Bodies translated by Crumb are distorted and disproportionate, yet they are clearly bodies and obviously people. They are uncanny, often literally dripping with vice: A well-dressed, disfigured man oozes sweat while spitting that he is “ALL JACKED AROUND” (“BLAME IT ON THE SYSTEM”); the phrase “ULP GULP” escapes the lips of a contortionist who, with bulging eyes and supernatural dexterity, sprays saliva while slapping her shoe with her tongue; the snot-nosed character named “The Moron” snivels and whines while stomping on a sea of upturned faces; yet, these are only three images among the 150 pages of art, and they are not even the most extreme examples. In these pages, Crumb also depicts perfectly accurate scenes from real life—a seemingly random fragment of a city, with telephone poles, crossed wires, fire hydrant, street signs, and dwellings all rendered with meticulous exactitude. Above this image of the city, on the top half of the same page, are two versions of a car: one perfectly modelled after the real thing, and one which has been slightly stunted and warped, turned into a vehicle occupying space in Crumb’s world, a car in his distinct, subtly awry, style.
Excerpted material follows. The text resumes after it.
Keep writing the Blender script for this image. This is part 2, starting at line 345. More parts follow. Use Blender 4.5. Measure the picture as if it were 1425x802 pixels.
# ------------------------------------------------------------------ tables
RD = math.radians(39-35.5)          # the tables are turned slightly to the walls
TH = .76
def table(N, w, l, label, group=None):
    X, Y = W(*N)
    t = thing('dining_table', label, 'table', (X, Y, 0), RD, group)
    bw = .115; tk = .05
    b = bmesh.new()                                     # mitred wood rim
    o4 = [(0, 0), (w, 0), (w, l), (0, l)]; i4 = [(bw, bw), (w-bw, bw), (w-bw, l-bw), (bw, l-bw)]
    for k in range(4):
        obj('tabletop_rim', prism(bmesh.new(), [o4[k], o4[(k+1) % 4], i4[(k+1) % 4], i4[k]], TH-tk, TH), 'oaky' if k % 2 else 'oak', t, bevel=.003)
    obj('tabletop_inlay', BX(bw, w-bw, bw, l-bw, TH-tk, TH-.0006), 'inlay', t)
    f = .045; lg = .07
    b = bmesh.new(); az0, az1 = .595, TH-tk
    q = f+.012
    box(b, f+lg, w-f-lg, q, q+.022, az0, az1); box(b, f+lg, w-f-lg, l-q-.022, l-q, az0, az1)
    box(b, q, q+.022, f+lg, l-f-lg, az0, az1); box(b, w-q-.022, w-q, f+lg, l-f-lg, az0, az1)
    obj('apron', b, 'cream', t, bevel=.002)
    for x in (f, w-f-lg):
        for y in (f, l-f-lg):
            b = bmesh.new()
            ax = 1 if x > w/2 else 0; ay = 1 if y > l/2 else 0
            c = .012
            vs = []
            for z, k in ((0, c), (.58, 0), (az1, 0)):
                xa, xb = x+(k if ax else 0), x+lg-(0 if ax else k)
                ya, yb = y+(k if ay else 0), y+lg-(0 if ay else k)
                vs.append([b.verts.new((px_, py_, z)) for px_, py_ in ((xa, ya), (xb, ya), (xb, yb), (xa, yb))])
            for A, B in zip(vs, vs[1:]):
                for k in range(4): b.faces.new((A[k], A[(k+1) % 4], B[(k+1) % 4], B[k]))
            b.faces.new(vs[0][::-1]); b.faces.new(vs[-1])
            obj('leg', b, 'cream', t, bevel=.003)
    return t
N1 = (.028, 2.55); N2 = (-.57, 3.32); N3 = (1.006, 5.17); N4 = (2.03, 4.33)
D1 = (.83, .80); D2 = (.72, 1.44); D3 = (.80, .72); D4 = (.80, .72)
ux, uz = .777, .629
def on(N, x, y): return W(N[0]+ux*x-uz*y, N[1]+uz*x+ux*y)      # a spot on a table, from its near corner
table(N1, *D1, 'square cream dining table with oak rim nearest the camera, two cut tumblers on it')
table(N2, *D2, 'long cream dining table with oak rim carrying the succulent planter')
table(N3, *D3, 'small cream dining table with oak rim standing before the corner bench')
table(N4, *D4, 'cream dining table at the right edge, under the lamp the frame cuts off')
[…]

This collection of art clearly presents Crumb’s stylistic progression. Initially, he is more comfortable using language and journaling to express himself, but Crumb gradually warms to integrating words and images in his cartoons and comix. He experiments with layouts, characters, styles, content. His technique is refined, and his style and tone become more confident, more assured. That’s not to say that Crumb’s earlier works are less valuable; even the sloppiest strokes and the roughest sketches are intelligible—and intelligent. The crude doodles and crass (self-)portraits throughout his timeline of work are inherently disturbing and fascinating because Crumb’s distorted representations of the world, his interpretations of reality, messed up as they are, might actually expose more honest reflections of the flaws in the world.
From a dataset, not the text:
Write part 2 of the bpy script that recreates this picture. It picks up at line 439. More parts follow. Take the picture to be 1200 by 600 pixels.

The book opens with an essay by Robert Storr, and the essay is brilliantly written, tightly composed, and deeply insightful. I can honestly say that I would not have appreciated Crumb’s art without the perspective provided by the introductory essay. I needed convincing to give Crumb’s work a try: why would I want to look at low-brow disgusting, insulting, uncomfortable, incorrect, sexually deviant caricatures? The essay gave me permission to seriously look at and appreciate Crumb’s shocking depictions of human beings; Storr unflinchingly examines, explains, and validates the explicit, provocative art of R. Crumb. Storr’s essay describes why it’s worth looking at this detritus created by R. Crumb, which is the same reason it’s worth consuming any media—to recognize and acknowledge the kernel of truth behind the fiction.
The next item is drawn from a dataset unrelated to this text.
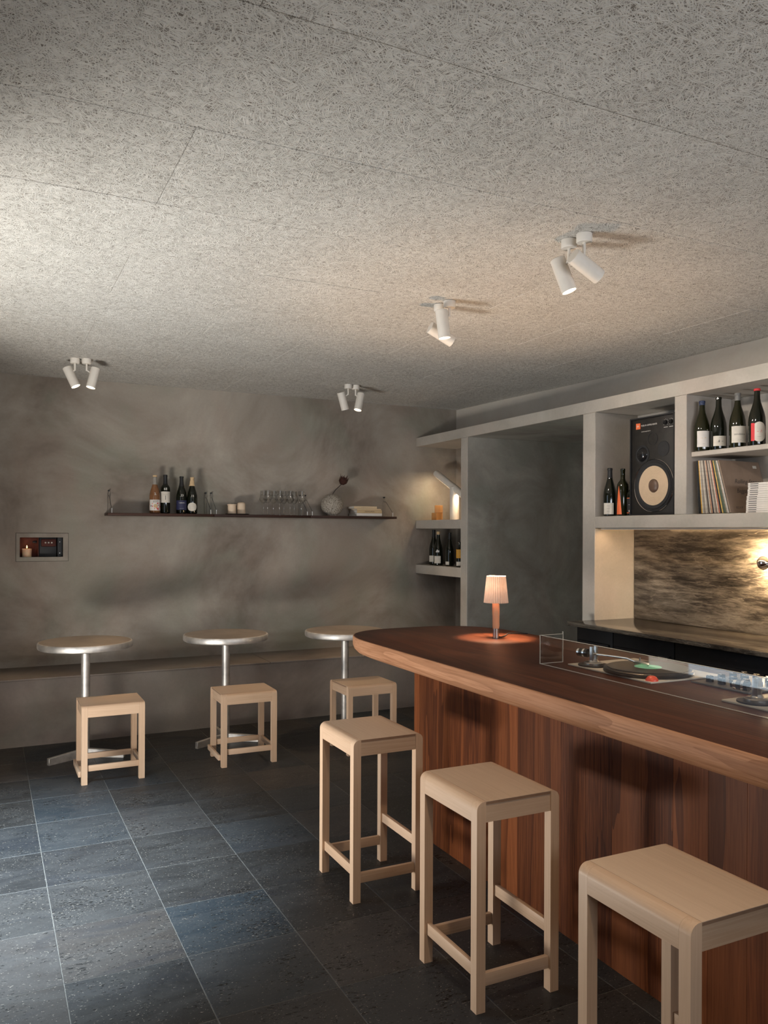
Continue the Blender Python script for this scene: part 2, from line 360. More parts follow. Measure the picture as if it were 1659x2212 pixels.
# ------------------------------------------------------------------ mesh builder
class MB:
    def __init__(s): s.bm = bmesh.new(); s.mats = []
    def mi(s, m):
        if m is None: return 0
        if m not in s.mats: s.mats.append(m)
        return s.mats.index(m)
    def _tag(s, before, m):
        i = s.mi(m)
        for f in s.bm.faces:
            if f.index == -1 or f not in before: f.material_index = i
    def box(s, x0, x1, y0, y1, z0, z1, m=None, bev=0.0, seg=2, edges=None):
        bm = s.bm; old = set(bm.faces)
        vs = [bm.verts.new((x, y, z)) for x in (x0, x1) for y in (y0, y1) for z in (z0, z1)]
        for q in ((0, 1, 3, 2), (4, 6, 7, 5), (0, 4, 5, 1), (2, 3, 7, 6), (0, 2, 6, 4), (1, 5, 7, 3)):
            bm.faces.new([vs[i] for i in q])
        if bev:
            es = list({e for v in vs for e in v.link_edges})
            if edges: es = [e for e in es if edges(*[v.co for v in e.verts])]
            bmesh.ops.bevel(bm, geom=es, offset=bev, segments=seg, affect='EDGES', profile=0.5)
        i = s.mi(m)
        for f in bm.faces:
            if f not in old: f.material_index = i
        return s
    def lathe(s, prof, n=32, m=None, mat=None, ang=(0, 2 * PI), radf=None):
        bm = s.bm; i = s.mi(m); full = abs(ang[1] - ang[0] - 2 * PI) < 1e-6
        T = mat or Matrix.Identity(4)
        k = n if full else n + 1
        rings = []
        for (r, z) in prof:
            if r < 1e-6: rings.append([bm.verts.new(T @ Vector((0, 0, z)))]); continue
            row = []
            for j in range(k):
                a = ang[0] + (ang[1] - ang[0]) * j / n
                rr = radf(r, z, j) if radf else r
                row.append(bm.verts.new(T @ Vector((rr * math.cos(a), rr * math.sin(a), z))))
            rings.append(row)
        for A, B in zip(rings, rings[1:]):
            for j in range(n):
                j2 = (j + 1) % k
                if len(A) == 1 and len(B) == 1: continue
                if len(A) == 1: q = (A[0], B[j], B[j2])
                elif len(B) == 1: q = (A[j], A[j2], B[0])
                else: q = (A[j], A[j2], B[j2], B[j])
                try: f = bm.faces.new(q); f.material_index = i
                except ValueError: pass
        return s
    def rod(s, p0, p1, r, n=10, m=None, r1=None):
        p0, p1 = Vector(p0), Vector(p1); d = p1 - p0; L = d.length
        T = Matrix.Translation(p0) @ d.to_track_quat('Z', 'Y').to_matrix().to_4x4()
        r1 = r if r1 is None else r1
        return s.lathe([(0, 0), (r, 0), (r1, L), (0, L)], n, m, T)
    def path(s, pts, r, n=8, m=None):
        bm = s.bm; i = s.mi(m); rings = []
        P = [Vector(p) for p in pts]
        for k, p in enumerate(P):
            d = (P[min(k + 1, len(P) - 1)] - P[max(k - 1, 0)]).normalized()
            q = d.to_track_quat('Z', 'Y').to_matrix()
            rings.append([bm.verts.new(p + q @ Vector((r * math.cos(2 * PI * j / n), r * math.sin(2 * PI * j / n), 0))) for j in range(n)])
        for A, B in zip(rings, rings[1:]):
            for j in range(n):
                f = bm.faces.new((A[j], A[(j + 1) % n], B[(j + 1) % n], B[j])); f.material_index = i
        for R_, rev in ((rings[0], True), (rings[-1], False)):
            f = bm.faces.new(list(reversed(R_)) if rev else R_); f.material_index = i
        return s
    def prism(s, pts, z0, z1, m=None, mtop=None):
        bm = s.bm; i = s.mi(m)
        a = [bm.verts.new((x, y, z0)) for x, y in pts]; b = [bm.verts.new((x, y, z1)) for x, y in pts]
        n = len(pts)
        for j in range(n):
            f = bm.faces.new((a[j], a[(j + 1) % n], b[(j + 1) % n], b[j])); f.material_index = i
        f = bm.faces.new(b); f.material_index = s.mi(mtop) if mtop else i
        f = bm.faces.new(list(reversed(a))); f.material_index = i
        return s
    def xf(s, T):
        bmesh.ops.transform(s.bm, matrix=T, verts=s.bm.verts[:]); return s
    def done(s, name, mat=None, parent=None, loc=(0, 0, 0), rot=(0, 0, 0), ang=38):
        bm = s.bm
        bmesh.ops.recalc_face_normals(bm, faces=bm.faces[:])
        me = bpy.data.meshes.new(name); bm.to_mesh(me); bm.free()
        ms = s.mats if s.mats else [mat]
        for x in ms: me.materials.append(x if x else mat)
        for p in me.polygons: p.use_smooth = True
        me.set_sharp_from_angle(angle=math.radians(ang))
        o = bpy.data.objects.new(name, me); COL.objects.link(o)
        o.location = loc; o.rotation_euler = rot
        if parent: o.parent = parent
        return o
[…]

Crumb is a scathing, confused, helpless, hopeless man trying to make sense of himself and the increasingly alarming, nonsensical world around him—our world, the one we all occupy alongside Crumb. He criticizes it by presenting extreme depravity in extremely depraved ways. Is this work insensitive? Yes. But it is also valuable, partially because it is insensitive. Storr’s essay reminds the reader not to confuse the art with the artist. These warped depictions of black people and Jews and women and Crumb himself are not meant to represent the truth but to distort, and therefore expose, prejudice and inequality and all-around meanness in the human spirit. Crumb uses his art to criticize mass media, and his most effective stories and characters are those who break the fourth wall to deliver this self-reflexive, meta critique of media, pointing out how the news can subtly affect bias or overtly manipulate audiences and the truth. Another vein that bitterly runs through Crumb’s body of work is how comix/comics are, inexplicably and inexcusably, still not considered “high art.” (It seems to me that Crumb demonstrates a righteous anger.)

This book was valuable. It shifted my perspective. I have a greater appreciation for comix, for Crumb, for counter culture, for vulgarity, for those who are dismissed out of hand without any consideration at all. It was absolutely worth my time, and I can’t think of anything I would have changed about the book; by definition, this deserves a perfect score. Pick up this wild collection to better appreciate the often overlooked medium of comix and to challenge your perspectives.

Some of these doodles manipulate shading, shapes, and depth like surrealist art. Some portraits are beautiful, some are hideous, and most are both. This collection of art contains short strips, stories casually doodled over several pages, coloured comix covers, beautiful, meticulous, deliberate impressionist narratives, crass caricatures… but it all unmistakeably comprises Crumb’s world. This is indisputably our world, distorted and hideous and painfully honest when translated by the mind and the hand of R. Crumb.